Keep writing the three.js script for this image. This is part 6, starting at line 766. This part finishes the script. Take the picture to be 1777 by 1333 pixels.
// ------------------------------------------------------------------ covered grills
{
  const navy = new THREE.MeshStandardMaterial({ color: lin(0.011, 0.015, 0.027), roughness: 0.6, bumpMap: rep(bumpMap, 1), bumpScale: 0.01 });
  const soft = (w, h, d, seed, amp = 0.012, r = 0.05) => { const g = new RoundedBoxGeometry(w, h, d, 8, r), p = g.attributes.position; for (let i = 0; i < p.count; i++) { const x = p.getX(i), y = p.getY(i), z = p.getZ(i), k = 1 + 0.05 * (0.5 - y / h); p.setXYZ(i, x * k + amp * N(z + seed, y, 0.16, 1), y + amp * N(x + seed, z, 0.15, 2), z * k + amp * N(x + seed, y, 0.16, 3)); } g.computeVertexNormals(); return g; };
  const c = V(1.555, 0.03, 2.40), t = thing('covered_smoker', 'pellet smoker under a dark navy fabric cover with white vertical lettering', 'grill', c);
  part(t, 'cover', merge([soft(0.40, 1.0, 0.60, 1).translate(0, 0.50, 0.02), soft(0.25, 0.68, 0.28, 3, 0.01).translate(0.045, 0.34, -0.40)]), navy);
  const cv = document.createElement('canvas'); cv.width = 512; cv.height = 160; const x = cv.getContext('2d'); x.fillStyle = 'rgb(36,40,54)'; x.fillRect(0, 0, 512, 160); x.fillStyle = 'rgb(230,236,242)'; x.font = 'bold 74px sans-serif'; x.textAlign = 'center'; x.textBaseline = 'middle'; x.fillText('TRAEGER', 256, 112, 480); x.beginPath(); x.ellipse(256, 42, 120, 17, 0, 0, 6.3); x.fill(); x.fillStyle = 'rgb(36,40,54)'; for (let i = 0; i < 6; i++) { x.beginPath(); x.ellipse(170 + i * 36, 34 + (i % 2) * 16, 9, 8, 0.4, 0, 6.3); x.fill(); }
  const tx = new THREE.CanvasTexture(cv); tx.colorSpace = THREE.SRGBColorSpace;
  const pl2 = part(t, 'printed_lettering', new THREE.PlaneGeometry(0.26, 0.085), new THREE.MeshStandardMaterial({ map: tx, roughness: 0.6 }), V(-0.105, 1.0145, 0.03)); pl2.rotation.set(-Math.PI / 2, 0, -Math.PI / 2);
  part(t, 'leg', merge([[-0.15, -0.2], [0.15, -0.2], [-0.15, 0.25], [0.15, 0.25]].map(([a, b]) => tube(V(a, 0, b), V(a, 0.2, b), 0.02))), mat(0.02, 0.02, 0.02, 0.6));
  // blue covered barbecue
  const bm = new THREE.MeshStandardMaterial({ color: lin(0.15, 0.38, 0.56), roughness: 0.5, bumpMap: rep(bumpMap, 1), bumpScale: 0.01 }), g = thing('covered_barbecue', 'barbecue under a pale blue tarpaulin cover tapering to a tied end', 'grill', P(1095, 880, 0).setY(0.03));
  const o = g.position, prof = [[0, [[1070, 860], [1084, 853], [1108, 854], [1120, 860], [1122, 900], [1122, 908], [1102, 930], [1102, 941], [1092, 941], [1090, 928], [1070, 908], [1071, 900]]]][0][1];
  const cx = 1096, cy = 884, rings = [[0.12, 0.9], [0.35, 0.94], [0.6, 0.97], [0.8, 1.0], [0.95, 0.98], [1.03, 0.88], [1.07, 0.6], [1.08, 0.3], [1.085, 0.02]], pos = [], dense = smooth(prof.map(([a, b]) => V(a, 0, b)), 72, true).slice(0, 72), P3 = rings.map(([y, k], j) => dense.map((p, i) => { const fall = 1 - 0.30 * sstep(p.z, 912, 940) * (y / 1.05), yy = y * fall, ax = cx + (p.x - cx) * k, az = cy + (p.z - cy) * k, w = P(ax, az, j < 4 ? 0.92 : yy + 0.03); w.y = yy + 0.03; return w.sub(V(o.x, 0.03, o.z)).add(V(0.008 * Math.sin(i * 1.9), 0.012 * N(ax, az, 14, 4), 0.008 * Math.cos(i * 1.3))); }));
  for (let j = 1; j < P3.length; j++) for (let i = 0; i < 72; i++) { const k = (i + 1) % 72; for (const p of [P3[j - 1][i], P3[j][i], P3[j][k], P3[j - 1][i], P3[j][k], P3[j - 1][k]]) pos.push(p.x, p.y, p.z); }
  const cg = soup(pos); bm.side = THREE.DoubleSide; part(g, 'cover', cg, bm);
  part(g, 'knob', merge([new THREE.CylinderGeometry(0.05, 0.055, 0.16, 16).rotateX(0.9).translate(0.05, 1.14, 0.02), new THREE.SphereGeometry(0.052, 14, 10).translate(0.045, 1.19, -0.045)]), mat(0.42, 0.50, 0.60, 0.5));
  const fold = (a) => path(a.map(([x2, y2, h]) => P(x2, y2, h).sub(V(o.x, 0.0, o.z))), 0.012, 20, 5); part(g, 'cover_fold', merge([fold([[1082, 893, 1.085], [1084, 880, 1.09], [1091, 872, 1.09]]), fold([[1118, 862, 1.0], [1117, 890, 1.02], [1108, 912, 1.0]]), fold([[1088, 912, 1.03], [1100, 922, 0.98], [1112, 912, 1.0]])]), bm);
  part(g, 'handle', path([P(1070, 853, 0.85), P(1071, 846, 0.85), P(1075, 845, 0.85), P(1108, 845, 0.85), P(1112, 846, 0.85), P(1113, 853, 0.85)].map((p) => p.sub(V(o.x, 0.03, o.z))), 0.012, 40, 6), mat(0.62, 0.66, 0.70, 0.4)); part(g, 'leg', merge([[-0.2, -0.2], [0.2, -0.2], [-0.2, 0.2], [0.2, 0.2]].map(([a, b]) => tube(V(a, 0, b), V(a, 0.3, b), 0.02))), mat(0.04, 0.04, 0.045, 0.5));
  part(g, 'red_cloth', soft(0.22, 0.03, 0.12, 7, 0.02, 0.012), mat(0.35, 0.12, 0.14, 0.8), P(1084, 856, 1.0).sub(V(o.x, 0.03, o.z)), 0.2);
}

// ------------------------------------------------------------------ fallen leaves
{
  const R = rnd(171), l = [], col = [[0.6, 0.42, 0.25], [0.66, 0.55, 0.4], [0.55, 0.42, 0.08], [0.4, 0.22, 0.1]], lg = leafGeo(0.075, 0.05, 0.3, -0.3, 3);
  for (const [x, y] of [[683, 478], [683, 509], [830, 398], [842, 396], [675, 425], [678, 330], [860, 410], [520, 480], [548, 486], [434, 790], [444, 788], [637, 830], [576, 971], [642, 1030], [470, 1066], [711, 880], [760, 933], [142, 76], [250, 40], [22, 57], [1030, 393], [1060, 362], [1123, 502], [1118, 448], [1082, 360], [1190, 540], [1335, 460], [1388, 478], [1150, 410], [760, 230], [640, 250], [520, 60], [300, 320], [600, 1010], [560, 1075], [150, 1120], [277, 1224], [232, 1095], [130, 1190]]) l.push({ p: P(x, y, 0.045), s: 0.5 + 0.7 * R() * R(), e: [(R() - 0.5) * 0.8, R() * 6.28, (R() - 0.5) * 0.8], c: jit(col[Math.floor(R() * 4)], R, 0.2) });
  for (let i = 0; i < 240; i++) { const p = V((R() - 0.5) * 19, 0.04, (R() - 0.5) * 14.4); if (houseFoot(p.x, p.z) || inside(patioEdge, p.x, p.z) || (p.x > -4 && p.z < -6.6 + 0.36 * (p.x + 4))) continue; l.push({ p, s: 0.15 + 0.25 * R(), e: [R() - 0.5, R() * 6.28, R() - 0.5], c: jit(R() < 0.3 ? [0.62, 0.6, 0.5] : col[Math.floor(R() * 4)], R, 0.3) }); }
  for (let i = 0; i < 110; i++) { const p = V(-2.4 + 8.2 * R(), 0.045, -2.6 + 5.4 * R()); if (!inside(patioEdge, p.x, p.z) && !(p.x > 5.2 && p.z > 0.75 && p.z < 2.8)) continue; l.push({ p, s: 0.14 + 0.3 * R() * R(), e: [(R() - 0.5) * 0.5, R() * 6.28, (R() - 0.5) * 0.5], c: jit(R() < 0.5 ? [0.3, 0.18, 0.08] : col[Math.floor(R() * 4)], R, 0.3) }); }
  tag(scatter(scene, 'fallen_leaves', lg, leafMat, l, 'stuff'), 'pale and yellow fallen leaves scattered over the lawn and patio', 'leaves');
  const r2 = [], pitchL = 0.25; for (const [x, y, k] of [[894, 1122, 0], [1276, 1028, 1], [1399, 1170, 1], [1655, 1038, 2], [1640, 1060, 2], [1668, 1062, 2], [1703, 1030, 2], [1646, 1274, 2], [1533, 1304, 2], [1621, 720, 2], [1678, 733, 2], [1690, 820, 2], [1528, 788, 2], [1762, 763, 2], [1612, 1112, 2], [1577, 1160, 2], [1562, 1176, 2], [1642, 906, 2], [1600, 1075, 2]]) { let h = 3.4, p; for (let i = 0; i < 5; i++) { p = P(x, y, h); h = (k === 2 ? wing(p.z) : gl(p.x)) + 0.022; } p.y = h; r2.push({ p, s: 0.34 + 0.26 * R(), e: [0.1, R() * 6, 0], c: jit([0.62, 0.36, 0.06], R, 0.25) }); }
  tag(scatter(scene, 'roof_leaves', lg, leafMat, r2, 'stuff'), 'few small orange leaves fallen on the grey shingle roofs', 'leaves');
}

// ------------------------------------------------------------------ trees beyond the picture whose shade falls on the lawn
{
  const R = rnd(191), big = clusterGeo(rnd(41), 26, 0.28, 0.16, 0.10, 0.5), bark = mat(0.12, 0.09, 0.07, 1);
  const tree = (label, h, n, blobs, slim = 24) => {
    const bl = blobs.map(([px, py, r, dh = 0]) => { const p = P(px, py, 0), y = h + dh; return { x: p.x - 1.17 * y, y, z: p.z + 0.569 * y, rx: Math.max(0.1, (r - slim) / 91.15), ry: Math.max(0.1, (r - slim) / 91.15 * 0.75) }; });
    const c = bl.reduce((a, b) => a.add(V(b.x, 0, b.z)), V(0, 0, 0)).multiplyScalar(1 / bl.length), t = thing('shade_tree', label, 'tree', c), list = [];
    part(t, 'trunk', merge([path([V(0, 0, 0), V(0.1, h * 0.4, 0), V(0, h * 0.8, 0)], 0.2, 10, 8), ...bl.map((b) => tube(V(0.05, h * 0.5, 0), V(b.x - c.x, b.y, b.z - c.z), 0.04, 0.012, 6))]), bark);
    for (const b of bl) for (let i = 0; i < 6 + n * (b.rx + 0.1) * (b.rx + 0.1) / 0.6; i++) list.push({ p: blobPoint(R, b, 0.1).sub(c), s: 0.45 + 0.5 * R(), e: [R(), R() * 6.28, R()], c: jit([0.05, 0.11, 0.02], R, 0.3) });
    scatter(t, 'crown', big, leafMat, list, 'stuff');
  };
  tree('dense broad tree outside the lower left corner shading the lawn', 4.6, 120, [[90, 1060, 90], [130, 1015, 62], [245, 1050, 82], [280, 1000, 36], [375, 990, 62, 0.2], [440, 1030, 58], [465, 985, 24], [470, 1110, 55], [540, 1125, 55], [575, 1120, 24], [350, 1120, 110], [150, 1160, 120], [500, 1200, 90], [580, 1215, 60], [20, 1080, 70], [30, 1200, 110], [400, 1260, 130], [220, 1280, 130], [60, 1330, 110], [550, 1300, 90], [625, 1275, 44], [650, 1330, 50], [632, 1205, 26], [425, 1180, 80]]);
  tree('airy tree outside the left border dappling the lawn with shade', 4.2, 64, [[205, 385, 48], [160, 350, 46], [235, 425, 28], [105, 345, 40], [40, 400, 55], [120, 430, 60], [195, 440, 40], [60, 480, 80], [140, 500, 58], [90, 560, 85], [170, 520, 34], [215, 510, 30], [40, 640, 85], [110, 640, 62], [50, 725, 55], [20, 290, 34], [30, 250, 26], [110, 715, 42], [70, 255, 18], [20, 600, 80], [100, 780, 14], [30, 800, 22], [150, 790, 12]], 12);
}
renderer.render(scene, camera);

=====

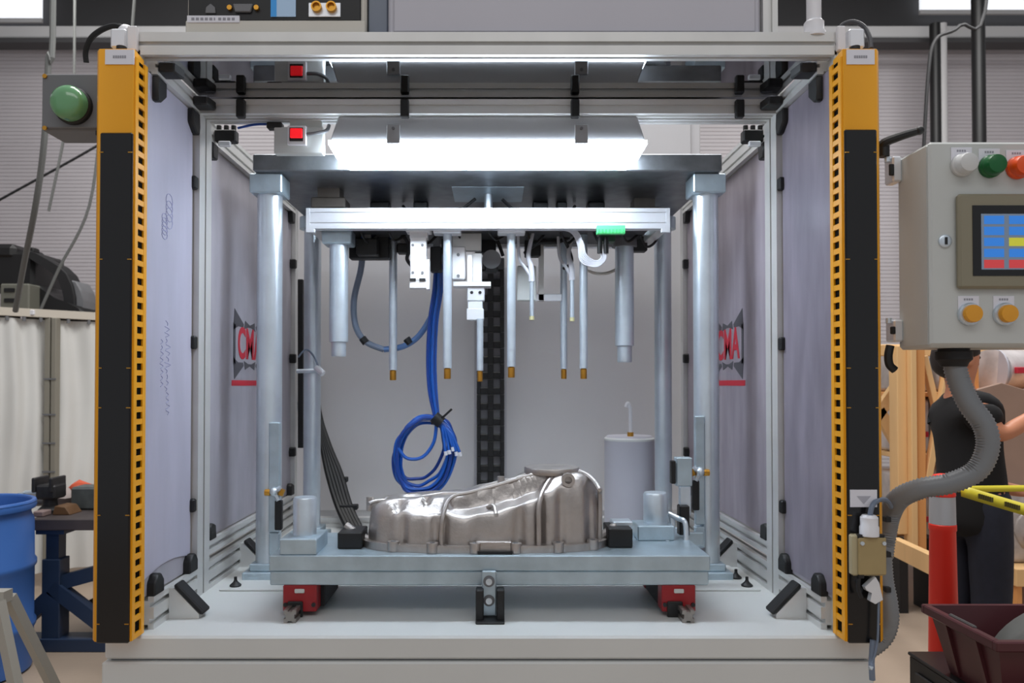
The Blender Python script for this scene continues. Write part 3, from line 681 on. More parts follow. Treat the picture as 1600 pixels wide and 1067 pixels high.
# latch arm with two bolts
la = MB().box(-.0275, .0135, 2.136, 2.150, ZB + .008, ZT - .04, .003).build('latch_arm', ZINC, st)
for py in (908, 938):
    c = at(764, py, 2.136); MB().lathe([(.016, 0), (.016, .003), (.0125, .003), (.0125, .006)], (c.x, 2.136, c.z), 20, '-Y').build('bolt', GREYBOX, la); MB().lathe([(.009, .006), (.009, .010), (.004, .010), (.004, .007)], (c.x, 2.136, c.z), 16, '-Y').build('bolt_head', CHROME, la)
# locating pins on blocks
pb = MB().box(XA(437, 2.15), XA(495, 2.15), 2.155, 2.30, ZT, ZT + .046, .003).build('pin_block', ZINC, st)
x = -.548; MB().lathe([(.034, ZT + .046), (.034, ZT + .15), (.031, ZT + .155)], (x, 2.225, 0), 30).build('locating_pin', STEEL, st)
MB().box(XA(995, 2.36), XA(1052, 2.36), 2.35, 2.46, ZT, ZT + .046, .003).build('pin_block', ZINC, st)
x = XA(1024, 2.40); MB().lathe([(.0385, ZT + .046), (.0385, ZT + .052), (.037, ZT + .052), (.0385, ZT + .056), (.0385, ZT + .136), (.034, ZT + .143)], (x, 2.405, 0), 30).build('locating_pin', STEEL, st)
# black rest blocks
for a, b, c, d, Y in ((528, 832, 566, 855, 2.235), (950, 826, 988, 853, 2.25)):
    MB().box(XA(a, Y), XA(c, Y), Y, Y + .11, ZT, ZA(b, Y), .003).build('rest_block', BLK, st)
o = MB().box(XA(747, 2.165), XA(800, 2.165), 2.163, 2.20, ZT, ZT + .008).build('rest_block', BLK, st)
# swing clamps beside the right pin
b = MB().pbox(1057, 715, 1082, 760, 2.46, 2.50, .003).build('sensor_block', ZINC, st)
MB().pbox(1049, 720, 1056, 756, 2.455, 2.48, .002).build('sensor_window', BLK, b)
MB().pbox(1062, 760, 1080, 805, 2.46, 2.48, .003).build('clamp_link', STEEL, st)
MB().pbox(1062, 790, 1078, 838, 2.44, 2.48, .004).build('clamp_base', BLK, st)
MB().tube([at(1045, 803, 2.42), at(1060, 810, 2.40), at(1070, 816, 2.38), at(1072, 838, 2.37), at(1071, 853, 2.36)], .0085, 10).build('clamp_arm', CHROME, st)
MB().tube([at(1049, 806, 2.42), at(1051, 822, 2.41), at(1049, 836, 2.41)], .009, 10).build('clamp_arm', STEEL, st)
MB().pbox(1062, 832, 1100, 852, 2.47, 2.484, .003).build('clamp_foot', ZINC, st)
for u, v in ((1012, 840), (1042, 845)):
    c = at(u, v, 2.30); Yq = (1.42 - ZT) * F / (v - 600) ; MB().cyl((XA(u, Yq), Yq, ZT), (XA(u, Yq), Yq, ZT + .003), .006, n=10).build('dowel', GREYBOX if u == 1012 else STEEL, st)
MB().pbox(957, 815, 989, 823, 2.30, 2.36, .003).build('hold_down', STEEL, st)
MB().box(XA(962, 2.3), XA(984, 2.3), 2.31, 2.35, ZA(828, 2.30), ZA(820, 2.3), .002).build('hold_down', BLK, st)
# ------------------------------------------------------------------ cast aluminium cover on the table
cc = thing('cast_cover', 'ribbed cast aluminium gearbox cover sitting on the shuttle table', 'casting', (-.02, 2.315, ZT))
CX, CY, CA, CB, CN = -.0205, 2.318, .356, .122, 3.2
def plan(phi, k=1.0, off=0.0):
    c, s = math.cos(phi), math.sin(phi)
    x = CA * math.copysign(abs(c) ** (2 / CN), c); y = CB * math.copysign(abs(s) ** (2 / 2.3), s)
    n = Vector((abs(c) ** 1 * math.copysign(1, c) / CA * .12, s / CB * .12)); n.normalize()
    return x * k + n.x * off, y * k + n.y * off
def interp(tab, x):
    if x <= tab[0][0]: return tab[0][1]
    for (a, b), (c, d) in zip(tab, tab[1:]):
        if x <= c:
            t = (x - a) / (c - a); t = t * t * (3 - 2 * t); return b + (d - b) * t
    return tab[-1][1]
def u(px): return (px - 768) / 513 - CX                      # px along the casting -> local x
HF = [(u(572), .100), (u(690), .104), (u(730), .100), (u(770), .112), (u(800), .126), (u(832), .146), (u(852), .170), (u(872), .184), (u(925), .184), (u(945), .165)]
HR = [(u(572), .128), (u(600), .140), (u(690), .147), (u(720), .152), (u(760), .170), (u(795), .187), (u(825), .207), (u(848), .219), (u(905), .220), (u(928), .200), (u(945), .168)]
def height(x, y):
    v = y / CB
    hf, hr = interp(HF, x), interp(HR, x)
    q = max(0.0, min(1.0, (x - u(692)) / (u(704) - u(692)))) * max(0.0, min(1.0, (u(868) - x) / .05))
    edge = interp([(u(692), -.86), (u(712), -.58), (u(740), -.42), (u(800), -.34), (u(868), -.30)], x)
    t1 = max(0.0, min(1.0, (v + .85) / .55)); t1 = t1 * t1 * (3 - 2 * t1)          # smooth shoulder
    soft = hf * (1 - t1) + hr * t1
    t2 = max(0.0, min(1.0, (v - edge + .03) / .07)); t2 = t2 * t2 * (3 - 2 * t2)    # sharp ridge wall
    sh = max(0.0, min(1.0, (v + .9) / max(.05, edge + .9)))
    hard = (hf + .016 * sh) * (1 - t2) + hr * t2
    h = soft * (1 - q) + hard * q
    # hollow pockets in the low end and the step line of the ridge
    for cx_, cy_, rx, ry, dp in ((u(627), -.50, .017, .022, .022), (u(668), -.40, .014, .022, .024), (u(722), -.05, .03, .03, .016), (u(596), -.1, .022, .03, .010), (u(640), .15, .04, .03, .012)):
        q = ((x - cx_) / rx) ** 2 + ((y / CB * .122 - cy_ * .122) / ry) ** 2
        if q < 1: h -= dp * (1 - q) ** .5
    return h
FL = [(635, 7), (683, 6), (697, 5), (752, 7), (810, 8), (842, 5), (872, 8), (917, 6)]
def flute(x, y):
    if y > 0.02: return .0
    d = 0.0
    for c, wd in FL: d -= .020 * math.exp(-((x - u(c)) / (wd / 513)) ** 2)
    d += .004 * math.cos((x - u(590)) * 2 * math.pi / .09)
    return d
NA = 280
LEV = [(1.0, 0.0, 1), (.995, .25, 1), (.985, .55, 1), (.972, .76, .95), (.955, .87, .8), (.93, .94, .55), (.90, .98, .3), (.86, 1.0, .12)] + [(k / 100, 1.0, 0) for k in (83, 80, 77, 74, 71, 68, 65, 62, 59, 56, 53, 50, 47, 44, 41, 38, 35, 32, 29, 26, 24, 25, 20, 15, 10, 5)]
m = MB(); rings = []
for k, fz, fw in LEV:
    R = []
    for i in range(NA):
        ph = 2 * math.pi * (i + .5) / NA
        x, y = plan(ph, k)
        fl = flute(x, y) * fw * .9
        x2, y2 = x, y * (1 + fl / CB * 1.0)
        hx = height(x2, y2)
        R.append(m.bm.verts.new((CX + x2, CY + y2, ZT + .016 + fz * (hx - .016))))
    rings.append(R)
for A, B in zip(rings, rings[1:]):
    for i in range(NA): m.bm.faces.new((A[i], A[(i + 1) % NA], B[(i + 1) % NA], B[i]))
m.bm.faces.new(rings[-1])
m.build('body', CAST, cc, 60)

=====

Copy all lines from the material that hold "script".

Keep writing the three.js script for this image. This is part 6, starting at line 766. This part finishes the script. Take the picture to be 1777 by 1333 pixels.
The Blender Python script for this scene continues. Write part 3, from line 681 on. More parts follow. Treat the picture as 1600 pixels wide and 1067 pixels high.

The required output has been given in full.